State of tort law

Ferran Requejo
4 min

The English, American and French revolutions of the 17th and 18th centuries were marked by a decisive change in the political relations between institutions of power and the people. The establishment of written constitutions, of lists of rights and freedoms, as well as techniques for limiting power --separation of powers, the rule of law, competitive elections (in their cases, federalism)-- formed the nucleus of what would later develop into the democratic and social states based on the rule of law of the 20th and 21st centuries. It was a series of emancipatory changes that turned the former subjects of European monarchies into citizens-- in the American case by means of a war of secession from the British crown.

The modern concept of citizenship was installed, then, at the heart of the political legitimacy of liberal-democratic systems. Moreover, nationalism emerged in tandem with the concept of citizenship. The French and American Revolutions consolidated the idea of a "nation of citizens". The expression "We the People" usually refers to citizens of specific states. In fact, states have continued to be nationalist agencies throughout modern times. All states are nationalistic, a fact that brings with it lights and shadows with respect to emancipation when the societies in question are much more pluralistic that those which the traditional liberal, democratic, and socialist conceptions suppose.

In the case of multi-national societies, the emancipatory lights of classic democratic liberalism are accompanied by the shadow of a willingness to accept cultural homogenization and national uniformity on the part of the state institutions. A willingness that in practice goes against key aspects of the emancipation of citizens with different national and cultural traits than those of the majority. The United States and France present aspects that have not been exactly praiseworthy in regards to their treatment of ethnic, national or cultural minorities during the past 225 years.

The states ruled by law have been an indisputable achievement. But "progress" always involves costs, especially for the worst positioned people in society, whether defined in socioeconomic, national, or cultural (citizen groups that do not necessarily overlap) terms. This is a topic that has become important in political theory in the last three decades. Some people, however, appear not to have noticed.

Marguerite Yourcenar imagines in a magnificent way the rationally skeptical reflections of the Roman emperor Hadrian regarding the function and negative consequences that laws sometimes have: "I have to confess --says Hadrian-- that I don't believe in laws very much. If they are too harsh, they are violated with reason. If they are too complicated, human ingenuity will easily find a way to slip between the walls of this fragile web. (...) The most remote participate in the savagery that they struggle to correct, the most venerated continue to be the result of force (...). They change more slowly than customs, and are dangerous when left behind by the latter, even more so when they try to precede them" (M. Yourcenar, Memoirs of Hadrian).

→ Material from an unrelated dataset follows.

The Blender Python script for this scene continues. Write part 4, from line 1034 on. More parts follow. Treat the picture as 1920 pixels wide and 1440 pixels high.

In the specific case of the Spanish legal state, the disappointment is constant and permanent. It is a "rule of law" in which the absence of a real separation of powers repeatedly shows itself, in which the theoretical arbiter --the Constitutional Court-- is presided over by a member of the ruling party. It is a state of law in which the index of corruption of the main political parties is very high in comparison with other democracies, in which false and defamatory political and journalistic accusations

go unpunished, in which there is constant lack of compliance by the central government with regards to previously agreed upon pacts and commitments, and in which tax fraud is double the European average, etc. The Spanish state of law is very outdated in liberal-democratic terms. It is a state of tort law.

All of this is enlivened with cases as edifying as those of Bankia, Castor (I believe that the people should refuse to pay the compensation to this company), or the statements of some political leaders who show a proven analytical depth and great historical knowledge when they claim, unapologetically and with a firmness due a better cause, that "Spain is the oldest nation in Europe" (as Joan Culla reminded us recently), or that "the State of the autonomous regions is the most decentralized in the world". These are ridiculous assertions, the kind that you would expect from students who fail their exams time and again, which make foreign academics who know the reality of the country split their sides laughing.

Having to continue being inserted coercively into the Spanish state is frankly very annoying. Spanish liberal-democratic history is a sad history. Sad and convulsively authoritarian. Still stained today by pre-democratic attitudes and styles, both in words and deeds. Shadows within shadows. As long as things don't change radically, the costs of dependence (of non-independence) are and will continue to be very high for the majority of Catalan citizens. It is difficult --practically impossible around the world-- for many citizens to take to heart a Constitution that is systematically interpreted against the reality and aspirations of the majority of a national entity, and where State institutions systematically show an affinity for economic suffocation, recentralization of powers, discriminatory budgetary and infrastructure distributions, a lack of recognition for national and linguistic diversity, etc.

In the coming months it will be necessary to develop three things: 1) a lot of rationality on the part of the political and social leadership of the current political process, 2) an intense policy of internationalization, and 3) the continued intensity and exemplary nature of the grassroots mobilization that has taken place up to now. 2015 could be a key year. For today's Catalans and tomorrow's.